Request
Repeat all of the material below exactly as written, images excluded.

Data shown

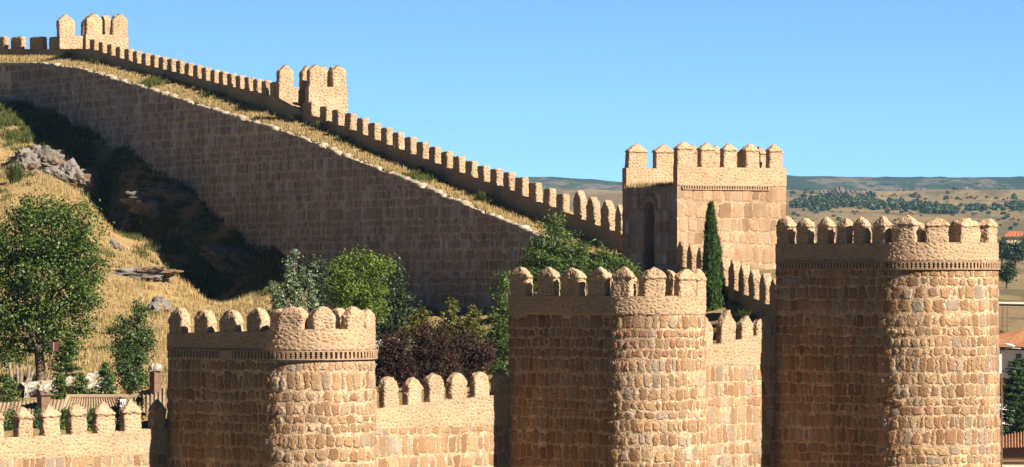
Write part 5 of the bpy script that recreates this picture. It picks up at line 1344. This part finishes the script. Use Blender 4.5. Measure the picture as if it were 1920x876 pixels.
def pollard():
    Y = 205.0; b = P(36, 752, Y); T = thing('pollarded_tree', b, 'pale pollarded stump with five bare cut limbs, beside the garden wall', 'tree')
    mb = MB(); f = P(36, 728, Y); mb.tube([b - [0, 0, .3], b, f], [0.22, 0.2, 0.2], 10); mb.build('trunk', M_palebark, T)
    for pts, r in (([(36, 732), (22, 712), (17, 680)], .09), ([(36, 728), (33, 705), (31, 688)], .07), ([(38, 730), (40, 706), (39, 686)], .09), ([(40, 733), (52, 712), (55, 686)], .09), ([(40, 735), (56, 716), (63, 690)], .08)):
        mb = MB(); mb.tube([P(x, y, Y + i * .15) for i, (x, y) in enumerate(pts)], [r * 1.3, r, r * .8], 8); mb.build('limb', M_palebark, T)
pollard()
def signbox():
    Y = 206.0; b = P(95, 722, Y); T = thing('utility_box', b, 'small white and dark red box on a thin grey pole under the big tree', 'box')
    mb = MB(); mb.tube([b - [0, 0, .4], P(95, 660, Y)], [0.028, 0.024], 8); mb.build('pole', M_tiledark, T)
    c = P(102, 650, Y); ax, ay = np.array([0.80, 0.60]), np.array([-0.60, 0.80])
    mb = MB(); mb.box(c, ax, ay, 0.12, 0.16, 0.22); mb.build('box', M_redpaint, T, smooth=False)
    mb = MB(); mb.box(c + np.append(-ax * 0.132, 0), ax, ay, 0.010, 0.155, 0.21); mb.build('panel', M_steel2, T, smooth=False)
signbox()

# ------------------------------------------------------------------ right edge: houses, lamp, trees, fields
def right_houses():
    Y = 330.0; o0 = P(1893, 651, Y); zt = o0[2]; zb = -17.0
    T = thing('white_house', (o0[0], Y, zb), 'whitewashed house with an orange tiled roof and one narrow window, right edge', 'house')
    ox, oy = o0[0], o0[1]; x0, x1 = ox - 6.0, ox + 3.6
    mb = MB(); mb.box(((x0 + x1) / 2, oy + 4, (zt + zb) / 2), (1, 0), (0, 1), (x1 - x0) / 2, 4, (zt - zb) / 2); mb.build('wall', M_white, T, smooth=False)
    e = 0.45; rz = zt + 1.25; c = [(x0 - e, oy - e), (x1 + e, oy - e), (x1 + e, oy + 8 + e), (x0 - e, oy + 8 + e)]; ra, rb = (x0 + 3.6, oy + 4, rz), (x1 - 3.6, oy + 4, rz); ze = zt - .02
    mb = MB(); q = [np.array([x_, y_, ze]) for x_, y_ in c]; d_ = np.array([.01, 0, 0])
    tiled(mb, ra, rb, q[1], q[0], 0.26, 0.075); tiled(mb, rb, rb + d_, q[2], q[1], 0.26, 0.075); tiled(mb, rb, ra, q[3], q[2], 0.26, 0.075); tiled(mb, ra, ra + d_, q[0], q[3], 0.26, 0.075)
    mb.build('roof', M_tile, T)
    mb = MB(); mb.box(((x0 + x1) / 2, oy - 0.2, zt - 0.13), (1, 0), (0, 1), (x1 - x0) / 2 + .3, 0.19, 0.09); mb.build('eave', M_tiledark, T, smooth=False)
    wx = (ox + 0.95, oy, zof(676, Y)); mb = MB(); mb.box((wx[0], oy - 0.02, wx[2]), (1, 0), (0, 1), 0.26, 0.05, 0.52)
    w = mb.build('window', M_tiledark, T, smooth=False); mb = MB(); mb.box((wx[0], oy - 0.075, wx[2]), (1, 0), (0, 1), 0.20, 0.008, 0.47); mb.build('pane', M_glass, w, smooth=False)
    T.rotation_euler = (0, 0, R(-48.6))
    # roof in front, and a gable behind
    Y = 352.0; T = thing('tiled_house', P(1886, 760, Y), 'house with a striped old tile roof, left of and behind the whitewashed house', 'house')
    c = P(1874, 620, Y); mb = MB(); tiled(mb, c + [-2.4, 3, .15], c + [0.2, 3, .15], c + [2.6, -1.5, -1.35], c + [-2.4, -1.5, -1.35], 0.34, 0.10); mb.build('roof', M_tile_old, T)
    mb = MB(); mb.box(c + [-.2, 3.0, -6], (1, 0), (0, 1), 2.0, 3.5, 4.6); mb.build('wall', M_plaster, T, smooth=False)
    Y = 305.0; T = thing('tiled_shed', P(1882, 800, Y), 'low building with steep orange tiles just under the whitewashed house', 'shed')
    c = P(1870, 704, Y); mb = MB(); tiled(mb, c + [-1.5, 2.2, .1], c + [.1, 2.2, .1], c + [1.75, -0.6, -1.5], c + [-1.5, -.6, -1.5], 0.25, 0.085); mb.build('roof', M_tile, T)
    mb = MB(); mb.box(c + [-.3, 1.3, -5.0], (1, 0), (0, 1), 1.5, 1.4, 3.4); mb.build('wall', M_white, T, smooth=False)
    Y = 272.0; T = thing('tiled_house', P(1910, 900, Y), 'house at the lower right corner with a low sloping orange tile roof', 'house')
    a, b = P(1868, 820, Y + 2.5), P(1990, 795, Y + 2.5); d, c = P(1868, 841, Y - 1), P(1990, 838, Y - 1)
    mb = MB(); tiled(mb, a, b, c, d, 0.19, 0.06); mb.build('roof', M_tile, T)
    x0 = P(1868, 0, Y)[0]; x1 = P(1990, 0, Y)[0]; zt = zof(838, Y); zl = zof(861, Y)
    mb = MB(); mb.box(((x0 + x1) / 2, Y + 1.5, (zt + zl) / 2), (1, 0), (0, 1), (x1 - x0) / 2, 1.7, (zt - zl) / 2 + .1); mb.build('upper_wall', M_brickred, T, smooth=False)
    mb = MB(); mb.box(((x0 + x1) / 2, Y + 1.0, zl - 2.6), (1, 0), (0, 1), (x1 - x0) / 2, 2.0, 2.5); mb.build('wall', M_plaster, T, smooth=False)
    mb = MB(); mb.box(((x0 + x1) / 2, Y - 1.08, zl - .02), (1, 0), (0, 1), (x1 - x0) / 2, 0.16, 0.03)
    for k in range(24): mb.tube([(x0 + k * .17, Y - 1.27, zl + .02), (x0 + k * .17, Y - .9, zl + .06)], [.055, .055], 6)
    mb.build('eave', M_tile, T, smooth=False)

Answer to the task
Write part 5 of the bpy script that recreates this picture. It picks up at line 1344. This part finishes the script. Use Blender 4.5. Measure the picture as if it were 1920x876 pixels.
def pollard():
    Y = 205.0; b = P(36, 752, Y); T = thing('pollarded_tree', b, 'pale pollarded stump with five bare cut limbs, beside the garden wall', 'tree')
    mb = MB(); f = P(36, 728, Y); mb.tube([b - [0, 0, .3], b, f], [0.22, 0.2, 0.2], 10); mb.build('trunk', M_palebark, T)
    for pts, r in (([(36, 732), (22, 712), (17, 680)], .09), ([(36, 728), (33, 705), (31, 688)], .07), ([(38, 730), (40, 706), (39, 686)], .09), ([(40, 733), (52, 712), (55, 686)], .09), ([(40, 735), (56, 716), (63, 690)], .08)):
        mb = MB(); mb.tube([P(x, y, Y + i * .15) for i, (x, y) in enumerate(pts)], [r * 1.3, r, r * .8], 8); mb.build('limb', M_palebark, T)
pollard()
def signbox():
    Y = 206.0; b = P(95, 722, Y); T = thing('utility_box', b, 'small white and dark red box on a thin grey pole under the big tree', 'box')
    mb = MB(); mb.tube([b - [0, 0, .4], P(95, 660, Y)], [0.028, 0.024], 8); mb.build('pole', M_tiledark, T)
    c = P(102, 650, Y); ax, ay = np.array([0.80, 0.60]), np.array([-0.60, 0.80])
    mb = MB(); mb.box(c, ax, ay, 0.12, 0.16, 0.22); mb.build('box', M_redpaint, T, smooth=False)
    mb = MB(); mb.box(c + np.append(-ax * 0.132, 0), ax, ay, 0.010, 0.155, 0.21); mb.build('panel', M_steel2, T, smooth=False)
signbox()

# ------------------------------------------------------------------ right edge: houses, lamp, trees, fields
def right_houses():
    Y = 330.0; o0 = P(1893, 651, Y); zt = o0[2]; zb = -17.0
    T = thing('white_house', (o0[0], Y, zb), 'whitewashed house with an orange tiled roof and one narrow window, right edge', 'house')
    ox, oy = o0[0], o0[1]; x0, x1 = ox - 6.0, ox + 3.6
    mb = MB(); mb.box(((x0 + x1) / 2, oy + 4, (zt + zb) / 2), (1, 0), (0, 1), (x1 - x0) / 2, 4, (zt - zb) / 2); mb.build('wall', M_white, T, smooth=False)
    e = 0.45; rz = zt + 1.25; c = [(x0 - e, oy - e), (x1 + e, oy - e), (x1 + e, oy + 8 + e), (x0 - e, oy + 8 + e)]; ra, rb = (x0 + 3.6, oy + 4, rz), (x1 - 3.6, oy + 4, rz); ze = zt - .02
    mb = MB(); q = [np.array([x_, y_, ze]) for x_, y_ in c]; d_ = np.array([.01, 0, 0])
    tiled(mb, ra, rb, q[1], q[0], 0.26, 0.075); tiled(mb, rb, rb + d_, q[2], q[1], 0.26, 0.075); tiled(mb, rb, ra, q[3], q[2], 0.26, 0.075); tiled(mb, ra, ra + d_, q[0], q[3], 0.26, 0.075)
    mb.build('roof', M_tile, T)
    mb = MB(); mb.box(((x0 + x1) / 2, oy - 0.2, zt - 0.13), (1, 0), (0, 1), (x1 - x0) / 2 + .3, 0.19, 0.09); mb.build('eave', M_tiledark, T, smooth=False)
    wx = (ox + 0.95, oy, zof(676, Y)); mb = MB(); mb.box((wx[0], oy - 0.02, wx[2]), (1, 0), (0, 1), 0.26, 0.05, 0.52)
    w = mb.build('window', M_tiledark, T, smooth=False); mb = MB(); mb.box((wx[0], oy - 0.075, wx[2]), (1, 0), (0, 1), 0.20, 0.008, 0.47); mb.build('pane', M_glass, w, smooth=False)
    T.rotation_euler = (0, 0, R(-48.6))
    # roof in front, and a gable behind
    Y = 352.0; T = thing('tiled_house', P(1886, 760, Y), 'house with a striped old tile roof, left of and behind the whitewashed house', 'house')
    c = P(1874, 620, Y); mb = MB(); tiled(mb, c + [-2.4, 3, .15], c + [0.2, 3, .15], c + [2.6, -1.5, -1.35], c + [-2.4, -1.5, -1.35], 0.34, 0.10); mb.build('roof', M_tile_old, T)
    mb = MB(); mb.box(c + [-.2, 3.0, -6], (1, 0), (0, 1), 2.0, 3.5, 4.6); mb.build('wall', M_plaster, T, smooth=False)
    Y = 305.0; T = thing('tiled_shed', P(1882, 800, Y), 'low building with steep orange tiles just under the whitewashed house', 'shed')
    c = P(1870, 704, Y); mb = MB(); tiled(mb, c + [-1.5, 2.2, .1], c + [.1, 2.2, .1], c + [1.75, -0.6, -1.5], c + [-1.5, -.6, -1.5], 0.25, 0.085); mb.build('roof', M_tile, T)
    mb = MB(); mb.box(c + [-.3, 1.3, -5.0], (1, 0), (0, 1), 1.5, 1.4, 3.4); mb.build('wall', M_white, T, smooth=False)
    Y = 272.0; T = thing('tiled_house', P(1910, 900, Y), 'house at the lower right corner with a low sloping orange tile roof', 'house')
    a, b = P(1868, 820, Y + 2.5), P(1990, 795, Y + 2.5); d, c = P(1868, 841, Y - 1), P(1990, 838, Y - 1)
    mb = MB(); tiled(mb, a, b, c, d, 0.19, 0.06); mb.build('roof', M_tile, T)
    x0 = P(1868, 0, Y)[0]; x1 = P(1990, 0, Y)[0]; zt = zof(838, Y); zl = zof(861, Y)
    mb = MB(); mb.box(((x0 + x1) / 2, Y + 1.5, (zt + zl) / 2), (1, 0), (0, 1), (x1 - x0) / 2, 1.7, (zt - zl) / 2 + .1); mb.build('upper_wall', M_brickred, T, smooth=False)
    mb = MB(); mb.box(((x0 + x1) / 2, Y + 1.0, zl - 2.6), (1, 0), (0, 1), (x1 - x0) / 2, 2.0, 2.5); mb.build('wall', M_plaster, T, smooth=False)
    mb = MB(); mb.box(((x0 + x1) / 2, Y - 1.08, zl - .02), (1, 0), (0, 1), (x1 - x0) / 2, 0.16, 0.03)
    for k in range(24): mb.tube([(x0 + k * .17, Y - 1.27, zl + .02), (x0 + k * .17, Y - .9, zl + .06)], [.055, .055], 6)
    mb.build('eave', M_tile, T, smooth=False)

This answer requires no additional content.